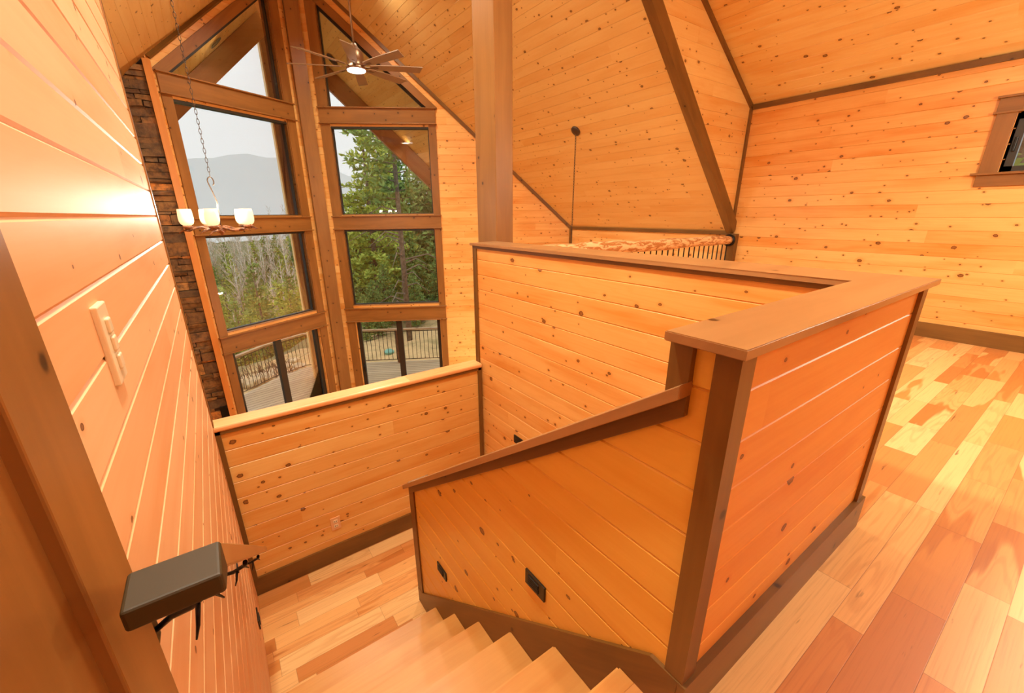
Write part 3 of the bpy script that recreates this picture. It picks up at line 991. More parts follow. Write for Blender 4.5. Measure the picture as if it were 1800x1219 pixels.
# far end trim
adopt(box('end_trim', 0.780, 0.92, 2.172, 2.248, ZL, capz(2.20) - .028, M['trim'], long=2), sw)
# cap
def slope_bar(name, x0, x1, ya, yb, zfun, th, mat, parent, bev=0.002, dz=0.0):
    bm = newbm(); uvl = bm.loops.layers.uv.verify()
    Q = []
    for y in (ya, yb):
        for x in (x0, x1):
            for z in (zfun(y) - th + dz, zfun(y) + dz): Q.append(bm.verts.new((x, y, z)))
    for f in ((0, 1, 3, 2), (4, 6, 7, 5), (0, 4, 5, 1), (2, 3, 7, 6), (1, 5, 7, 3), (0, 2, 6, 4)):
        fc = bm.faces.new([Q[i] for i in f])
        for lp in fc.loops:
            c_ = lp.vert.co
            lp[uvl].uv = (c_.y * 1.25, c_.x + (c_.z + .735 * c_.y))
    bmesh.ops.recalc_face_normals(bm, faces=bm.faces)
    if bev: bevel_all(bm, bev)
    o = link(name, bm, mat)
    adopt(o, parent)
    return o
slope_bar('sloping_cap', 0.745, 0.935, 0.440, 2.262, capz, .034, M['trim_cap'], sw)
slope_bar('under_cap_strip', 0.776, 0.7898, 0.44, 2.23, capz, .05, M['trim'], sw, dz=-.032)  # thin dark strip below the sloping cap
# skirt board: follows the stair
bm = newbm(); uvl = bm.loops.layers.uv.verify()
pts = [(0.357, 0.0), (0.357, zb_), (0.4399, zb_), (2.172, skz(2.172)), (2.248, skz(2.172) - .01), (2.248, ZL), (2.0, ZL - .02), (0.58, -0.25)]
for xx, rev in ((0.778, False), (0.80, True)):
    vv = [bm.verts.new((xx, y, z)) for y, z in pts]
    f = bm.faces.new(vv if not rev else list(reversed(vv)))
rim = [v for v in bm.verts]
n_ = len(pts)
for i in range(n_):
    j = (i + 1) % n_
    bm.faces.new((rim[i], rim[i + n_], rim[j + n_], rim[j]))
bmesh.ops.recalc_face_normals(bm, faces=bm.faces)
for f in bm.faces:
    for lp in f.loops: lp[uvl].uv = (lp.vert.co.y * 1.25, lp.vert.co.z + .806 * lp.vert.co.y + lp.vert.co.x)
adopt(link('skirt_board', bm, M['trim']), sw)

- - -

* [AIM] Leave the pictures out and output the rest of the listing exactly.

* [OUTPUT FOR THIS EXERCISE]
Write part 3 of the bpy script that recreates this picture. It picks up at line 991. More parts follow. Write for Blender 4.5. Measure the picture as if it were 1800x1219 pixels.
# far end trim
adopt(box('end_trim', 0.780, 0.92, 2.172, 2.248, ZL, capz(2.20) - .028, M['trim'], long=2), sw)
# cap
def slope_bar(name, x0, x1, ya, yb, zfun, th, mat, parent, bev=0.002, dz=0.0):
    bm = newbm(); uvl = bm.loops.layers.uv.verify()
    Q = []
    for y in (ya, yb):
        for x in (x0, x1):
            for z in (zfun(y) - th + dz, zfun(y) + dz): Q.append(bm.verts.new((x, y, z)))
    for f in ((0, 1, 3, 2), (4, 6, 7, 5), (0, 4, 5, 1), (2, 3, 7, 6), (1, 5, 7, 3), (0, 2, 6, 4)):
        fc = bm.faces.new([Q[i] for i in f])
        for lp in fc.loops:
            c_ = lp.vert.co
            lp[uvl].uv = (c_.y * 1.25, c_.x + (c_.z + .735 * c_.y))
    bmesh.ops.recalc_face_normals(bm, faces=bm.faces)
    if bev: bevel_all(bm, bev)
    o = link(name, bm, mat)
    adopt(o, parent)
    return o
slope_bar('sloping_cap', 0.745, 0.935, 0.440, 2.262, capz, .034, M['trim_cap'], sw)
slope_bar('under_cap_strip', 0.776, 0.7898, 0.44, 2.23, capz, .05, M['trim'], sw, dz=-.032)  # thin dark strip below the sloping cap
# skirt board: follows the stair
bm = newbm(); uvl = bm.loops.layers.uv.verify()
pts = [(0.357, 0.0), (0.357, zb_), (0.4399, zb_), (2.172, skz(2.172)), (2.248, skz(2.172) - .01), (2.248, ZL), (2.0, ZL - .02), (0.58, -0.25)]
for xx, rev in ((0.778, False), (0.80, True)):
    vv = [bm.verts.new((xx, y, z)) for y, z in pts]
    f = bm.faces.new(vv if not rev else list(reversed(vv)))
rim = [v for v in bm.verts]
n_ = len(pts)
for i in range(n_):
    j = (i + 1) % n_
    bm.faces.new((rim[i], rim[i + n_], rim[j + n_], rim[j]))
bmesh.ops.recalc_face_normals(bm, faces=bm.faces)
for f in bm.faces:
    for lp in f.loops: lp[uvl].uv = (lp.vert.co.y * 1.25, lp.vert.co.z + .806 * lp.vert.co.y + lp.vert.co.x)
adopt(link('skirt_board', bm, M['trim']), sw)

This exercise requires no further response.